## BEGIN

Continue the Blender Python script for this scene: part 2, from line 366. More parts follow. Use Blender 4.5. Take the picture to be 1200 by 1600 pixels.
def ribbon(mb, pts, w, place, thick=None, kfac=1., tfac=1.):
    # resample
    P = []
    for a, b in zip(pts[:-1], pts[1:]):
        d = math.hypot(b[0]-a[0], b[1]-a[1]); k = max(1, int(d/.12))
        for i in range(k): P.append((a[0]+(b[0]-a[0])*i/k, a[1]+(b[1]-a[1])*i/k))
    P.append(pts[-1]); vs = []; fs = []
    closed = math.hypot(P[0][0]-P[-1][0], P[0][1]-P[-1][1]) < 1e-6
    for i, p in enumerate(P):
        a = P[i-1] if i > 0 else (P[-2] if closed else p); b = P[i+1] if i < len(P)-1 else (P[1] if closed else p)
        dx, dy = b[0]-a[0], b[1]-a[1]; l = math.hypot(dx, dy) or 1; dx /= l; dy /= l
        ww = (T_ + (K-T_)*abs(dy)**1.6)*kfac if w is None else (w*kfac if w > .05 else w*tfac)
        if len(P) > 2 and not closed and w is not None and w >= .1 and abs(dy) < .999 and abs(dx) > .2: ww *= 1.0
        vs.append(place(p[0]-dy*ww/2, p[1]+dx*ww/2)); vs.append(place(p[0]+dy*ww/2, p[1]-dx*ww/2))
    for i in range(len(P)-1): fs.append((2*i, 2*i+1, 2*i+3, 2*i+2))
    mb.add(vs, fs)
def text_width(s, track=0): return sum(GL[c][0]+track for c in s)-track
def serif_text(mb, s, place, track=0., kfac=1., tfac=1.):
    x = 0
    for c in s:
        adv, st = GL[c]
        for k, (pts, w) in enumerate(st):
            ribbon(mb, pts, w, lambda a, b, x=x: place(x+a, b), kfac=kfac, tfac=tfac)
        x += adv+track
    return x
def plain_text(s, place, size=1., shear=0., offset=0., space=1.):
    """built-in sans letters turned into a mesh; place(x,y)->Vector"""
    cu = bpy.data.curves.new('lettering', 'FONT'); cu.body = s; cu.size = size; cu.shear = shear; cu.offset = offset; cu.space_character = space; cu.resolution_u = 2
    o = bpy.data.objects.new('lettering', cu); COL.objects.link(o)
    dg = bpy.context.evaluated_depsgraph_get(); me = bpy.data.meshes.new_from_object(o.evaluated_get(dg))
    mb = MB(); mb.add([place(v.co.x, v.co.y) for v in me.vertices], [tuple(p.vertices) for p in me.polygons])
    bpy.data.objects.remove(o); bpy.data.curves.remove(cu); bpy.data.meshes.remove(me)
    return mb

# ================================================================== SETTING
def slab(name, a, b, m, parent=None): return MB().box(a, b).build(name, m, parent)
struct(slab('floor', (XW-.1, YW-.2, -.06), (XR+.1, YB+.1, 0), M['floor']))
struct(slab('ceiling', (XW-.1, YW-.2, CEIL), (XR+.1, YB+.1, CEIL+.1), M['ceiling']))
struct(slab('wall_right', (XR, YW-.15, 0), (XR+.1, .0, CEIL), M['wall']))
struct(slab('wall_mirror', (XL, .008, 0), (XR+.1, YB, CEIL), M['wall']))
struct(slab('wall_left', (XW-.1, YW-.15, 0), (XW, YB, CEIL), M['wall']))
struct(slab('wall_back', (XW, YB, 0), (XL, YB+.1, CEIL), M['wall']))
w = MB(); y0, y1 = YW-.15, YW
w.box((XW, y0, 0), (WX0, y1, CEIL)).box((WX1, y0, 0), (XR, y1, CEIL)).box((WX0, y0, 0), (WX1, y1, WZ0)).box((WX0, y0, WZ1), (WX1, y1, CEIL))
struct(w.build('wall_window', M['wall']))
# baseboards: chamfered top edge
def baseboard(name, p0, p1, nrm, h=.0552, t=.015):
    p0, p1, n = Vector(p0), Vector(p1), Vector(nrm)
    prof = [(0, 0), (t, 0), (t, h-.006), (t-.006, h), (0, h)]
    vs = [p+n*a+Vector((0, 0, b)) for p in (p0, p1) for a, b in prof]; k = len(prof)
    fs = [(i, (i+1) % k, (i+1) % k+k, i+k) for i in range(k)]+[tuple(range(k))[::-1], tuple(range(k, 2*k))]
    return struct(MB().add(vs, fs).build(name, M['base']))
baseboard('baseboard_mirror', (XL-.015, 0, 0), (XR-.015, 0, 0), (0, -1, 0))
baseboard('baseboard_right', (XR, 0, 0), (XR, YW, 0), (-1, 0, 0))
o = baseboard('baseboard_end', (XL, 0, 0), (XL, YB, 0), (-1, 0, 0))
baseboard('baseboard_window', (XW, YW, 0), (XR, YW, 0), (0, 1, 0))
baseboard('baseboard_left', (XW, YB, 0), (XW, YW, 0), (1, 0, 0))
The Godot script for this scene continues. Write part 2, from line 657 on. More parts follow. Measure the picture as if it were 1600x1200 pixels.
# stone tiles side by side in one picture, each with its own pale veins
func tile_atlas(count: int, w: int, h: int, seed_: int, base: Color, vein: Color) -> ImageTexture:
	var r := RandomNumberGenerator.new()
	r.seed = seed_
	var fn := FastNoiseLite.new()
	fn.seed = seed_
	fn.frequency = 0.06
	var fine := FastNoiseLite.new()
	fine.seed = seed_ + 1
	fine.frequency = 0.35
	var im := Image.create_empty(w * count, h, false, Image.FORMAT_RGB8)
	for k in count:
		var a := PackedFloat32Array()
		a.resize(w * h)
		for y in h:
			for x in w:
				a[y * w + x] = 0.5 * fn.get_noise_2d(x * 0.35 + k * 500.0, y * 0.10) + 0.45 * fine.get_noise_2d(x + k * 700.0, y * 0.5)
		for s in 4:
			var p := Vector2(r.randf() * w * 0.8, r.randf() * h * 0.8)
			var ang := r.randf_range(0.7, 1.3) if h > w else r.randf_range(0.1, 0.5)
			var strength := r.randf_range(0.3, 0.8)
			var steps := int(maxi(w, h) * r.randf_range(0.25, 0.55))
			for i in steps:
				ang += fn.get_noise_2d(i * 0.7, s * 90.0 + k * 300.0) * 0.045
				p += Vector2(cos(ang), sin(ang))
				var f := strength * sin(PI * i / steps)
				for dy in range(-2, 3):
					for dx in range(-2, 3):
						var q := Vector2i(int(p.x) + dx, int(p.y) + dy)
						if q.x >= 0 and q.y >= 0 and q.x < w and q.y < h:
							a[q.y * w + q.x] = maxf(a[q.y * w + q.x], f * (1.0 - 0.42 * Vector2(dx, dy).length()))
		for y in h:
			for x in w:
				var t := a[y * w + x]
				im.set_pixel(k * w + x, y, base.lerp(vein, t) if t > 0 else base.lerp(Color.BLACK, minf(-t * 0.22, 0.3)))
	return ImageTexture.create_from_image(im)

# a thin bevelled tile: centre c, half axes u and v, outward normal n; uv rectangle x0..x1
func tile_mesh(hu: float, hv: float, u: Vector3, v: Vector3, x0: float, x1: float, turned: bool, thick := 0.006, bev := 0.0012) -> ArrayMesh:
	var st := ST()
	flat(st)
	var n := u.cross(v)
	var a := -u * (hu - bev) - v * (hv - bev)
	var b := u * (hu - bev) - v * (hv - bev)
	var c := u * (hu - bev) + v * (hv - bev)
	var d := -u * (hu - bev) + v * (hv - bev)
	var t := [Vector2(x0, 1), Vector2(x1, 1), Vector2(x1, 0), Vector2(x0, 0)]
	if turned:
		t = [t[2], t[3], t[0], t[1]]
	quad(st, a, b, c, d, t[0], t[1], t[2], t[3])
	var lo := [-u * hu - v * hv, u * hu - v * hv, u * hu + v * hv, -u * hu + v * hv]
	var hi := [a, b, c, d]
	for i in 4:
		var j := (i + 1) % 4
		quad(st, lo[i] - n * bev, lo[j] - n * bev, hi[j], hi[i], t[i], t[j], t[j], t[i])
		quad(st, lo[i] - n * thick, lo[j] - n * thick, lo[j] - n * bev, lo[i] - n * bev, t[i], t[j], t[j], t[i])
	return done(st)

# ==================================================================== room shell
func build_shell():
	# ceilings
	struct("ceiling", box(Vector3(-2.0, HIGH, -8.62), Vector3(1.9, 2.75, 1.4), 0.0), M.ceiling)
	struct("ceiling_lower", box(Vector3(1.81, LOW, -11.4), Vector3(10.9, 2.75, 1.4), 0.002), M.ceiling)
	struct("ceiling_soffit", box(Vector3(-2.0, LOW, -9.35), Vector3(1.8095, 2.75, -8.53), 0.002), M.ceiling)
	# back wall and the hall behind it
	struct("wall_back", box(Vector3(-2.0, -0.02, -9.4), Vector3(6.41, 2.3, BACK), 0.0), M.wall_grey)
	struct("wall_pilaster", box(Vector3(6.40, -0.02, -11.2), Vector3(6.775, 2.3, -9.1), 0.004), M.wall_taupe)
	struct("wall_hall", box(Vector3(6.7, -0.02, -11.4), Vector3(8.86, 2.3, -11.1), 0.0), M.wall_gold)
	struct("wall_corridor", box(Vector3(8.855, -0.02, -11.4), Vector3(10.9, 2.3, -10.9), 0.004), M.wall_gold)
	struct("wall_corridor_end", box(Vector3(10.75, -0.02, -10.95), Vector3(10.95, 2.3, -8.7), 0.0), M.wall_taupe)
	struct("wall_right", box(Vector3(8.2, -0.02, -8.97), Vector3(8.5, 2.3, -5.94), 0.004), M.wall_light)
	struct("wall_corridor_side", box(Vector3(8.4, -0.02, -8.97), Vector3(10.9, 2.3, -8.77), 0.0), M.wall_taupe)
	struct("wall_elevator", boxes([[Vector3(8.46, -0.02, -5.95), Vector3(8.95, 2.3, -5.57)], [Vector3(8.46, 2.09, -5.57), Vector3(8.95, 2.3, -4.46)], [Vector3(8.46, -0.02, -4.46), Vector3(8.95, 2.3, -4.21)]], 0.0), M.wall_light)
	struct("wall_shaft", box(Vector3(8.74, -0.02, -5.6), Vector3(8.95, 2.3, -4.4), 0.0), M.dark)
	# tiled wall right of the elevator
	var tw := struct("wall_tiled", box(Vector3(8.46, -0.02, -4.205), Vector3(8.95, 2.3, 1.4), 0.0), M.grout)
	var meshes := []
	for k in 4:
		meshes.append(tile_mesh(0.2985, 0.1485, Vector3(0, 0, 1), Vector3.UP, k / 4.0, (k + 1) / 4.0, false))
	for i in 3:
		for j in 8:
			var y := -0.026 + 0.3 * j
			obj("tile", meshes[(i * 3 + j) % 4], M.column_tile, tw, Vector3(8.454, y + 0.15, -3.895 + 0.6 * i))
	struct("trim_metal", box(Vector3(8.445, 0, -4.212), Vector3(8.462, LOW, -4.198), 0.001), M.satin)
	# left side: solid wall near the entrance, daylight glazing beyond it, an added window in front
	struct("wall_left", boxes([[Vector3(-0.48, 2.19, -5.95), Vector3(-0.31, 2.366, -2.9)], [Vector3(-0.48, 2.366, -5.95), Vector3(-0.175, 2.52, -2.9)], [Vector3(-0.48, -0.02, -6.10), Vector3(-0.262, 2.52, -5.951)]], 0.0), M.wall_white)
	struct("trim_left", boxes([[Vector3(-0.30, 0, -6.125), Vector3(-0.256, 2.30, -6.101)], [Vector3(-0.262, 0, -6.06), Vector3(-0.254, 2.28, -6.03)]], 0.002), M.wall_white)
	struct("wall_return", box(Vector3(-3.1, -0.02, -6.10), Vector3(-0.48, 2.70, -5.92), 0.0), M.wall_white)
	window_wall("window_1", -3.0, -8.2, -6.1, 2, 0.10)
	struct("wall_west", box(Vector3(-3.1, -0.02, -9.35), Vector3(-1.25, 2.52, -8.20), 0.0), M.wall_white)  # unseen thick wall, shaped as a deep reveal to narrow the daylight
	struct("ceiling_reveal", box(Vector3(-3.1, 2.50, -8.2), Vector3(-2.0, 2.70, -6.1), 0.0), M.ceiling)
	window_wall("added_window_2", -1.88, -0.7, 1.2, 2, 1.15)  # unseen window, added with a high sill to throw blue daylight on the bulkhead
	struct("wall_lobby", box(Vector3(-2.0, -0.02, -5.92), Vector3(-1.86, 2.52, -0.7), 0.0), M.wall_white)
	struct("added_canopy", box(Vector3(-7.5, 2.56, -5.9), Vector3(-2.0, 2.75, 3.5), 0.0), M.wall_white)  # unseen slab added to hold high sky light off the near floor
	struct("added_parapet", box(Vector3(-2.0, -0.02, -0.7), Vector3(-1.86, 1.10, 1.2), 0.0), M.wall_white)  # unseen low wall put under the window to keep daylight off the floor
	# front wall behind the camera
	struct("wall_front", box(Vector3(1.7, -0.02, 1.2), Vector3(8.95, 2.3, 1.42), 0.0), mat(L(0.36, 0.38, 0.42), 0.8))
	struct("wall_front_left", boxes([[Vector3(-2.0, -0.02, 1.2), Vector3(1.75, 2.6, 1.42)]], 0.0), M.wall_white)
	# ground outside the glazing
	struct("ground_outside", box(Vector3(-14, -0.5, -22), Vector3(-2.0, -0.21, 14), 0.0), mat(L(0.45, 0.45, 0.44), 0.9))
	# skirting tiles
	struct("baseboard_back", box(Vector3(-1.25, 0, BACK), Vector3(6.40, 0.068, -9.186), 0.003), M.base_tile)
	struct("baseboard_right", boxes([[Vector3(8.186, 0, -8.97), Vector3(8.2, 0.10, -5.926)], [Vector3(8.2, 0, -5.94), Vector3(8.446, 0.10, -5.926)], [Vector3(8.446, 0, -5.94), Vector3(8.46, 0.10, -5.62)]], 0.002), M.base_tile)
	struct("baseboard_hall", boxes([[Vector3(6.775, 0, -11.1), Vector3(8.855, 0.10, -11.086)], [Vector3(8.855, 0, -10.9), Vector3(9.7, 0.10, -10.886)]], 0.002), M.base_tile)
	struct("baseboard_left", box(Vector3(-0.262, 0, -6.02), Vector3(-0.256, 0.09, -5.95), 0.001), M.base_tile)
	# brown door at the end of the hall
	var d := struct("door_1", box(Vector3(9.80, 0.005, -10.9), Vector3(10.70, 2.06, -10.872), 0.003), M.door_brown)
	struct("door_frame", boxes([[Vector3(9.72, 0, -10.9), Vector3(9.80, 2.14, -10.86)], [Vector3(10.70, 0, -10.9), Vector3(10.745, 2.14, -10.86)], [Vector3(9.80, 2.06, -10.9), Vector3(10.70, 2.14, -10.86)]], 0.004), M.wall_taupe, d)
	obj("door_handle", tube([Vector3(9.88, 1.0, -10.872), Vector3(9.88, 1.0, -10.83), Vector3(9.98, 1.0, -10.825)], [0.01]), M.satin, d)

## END

What you will do: Extract the run of lines that opens with the line containing "The Godot script" and closes with the line containing "return ImageTexture.create_from_image(im)"; reproduce it exactly and add nothing.

Right answer:
The Godot script for this scene continues. Write part 2, from line 657 on. More parts follow. Measure the picture as if it were 1600x1200 pixels.
# stone tiles side by side in one picture, each with its own pale veins
func tile_atlas(count: int, w: int, h: int, seed_: int, base: Color, vein: Color) -> ImageTexture:
	var r := RandomNumberGenerator.new()
	r.seed = seed_
	var fn := FastNoiseLite.new()
	fn.seed = seed_
	fn.frequency = 0.06
	var fine := FastNoiseLite.new()
	fine.seed = seed_ + 1
	fine.frequency = 0.35
	var im := Image.create_empty(w * count, h, false, Image.FORMAT_RGB8)
	for k in count:
		var a := PackedFloat32Array()
		a.resize(w * h)
		for y in h:
			for x in w:
				a[y * w + x] = 0.5 * fn.get_noise_2d(x * 0.35 + k * 500.0, y * 0.10) + 0.45 * fine.get_noise_2d(x + k * 700.0, y * 0.5)
		for s in 4:
			var p := Vector2(r.randf() * w * 0.8, r.randf() * h * 0.8)
			var ang := r.randf_range(0.7, 1.3) if h > w else r.randf_range(0.1, 0.5)
			var strength := r.randf_range(0.3, 0.8)
			var steps := int(maxi(w, h) * r.randf_range(0.25, 0.55))
			for i in steps:
				ang += fn.get_noise_2d(i * 0.7, s * 90.0 + k * 300.0) * 0.045
				p += Vector2(cos(ang), sin(ang))
				var f := strength * sin(PI * i / steps)
				for dy in range(-2, 3):
					for dx in range(-2, 3):
						var q := Vector2i(int(p.x) + dx, int(p.y) + dy)
						if q.x >= 0 and q.y >= 0 and q.x < w and q.y < h:
							a[q.y * w + q.x] = maxf(a[q.y * w + q.x], f * (1.0 - 0.42 * Vector2(dx, dy).length()))
		for y in h:
			for x in w:
				var t := a[y * w + x]
				im.set_pixel(k * w + x, y, base.lerp(vein, t) if t > 0 else base.lerp(Color.BLACK, minf(-t * 0.22, 0.3)))
	return ImageTexture.create_from_image(im)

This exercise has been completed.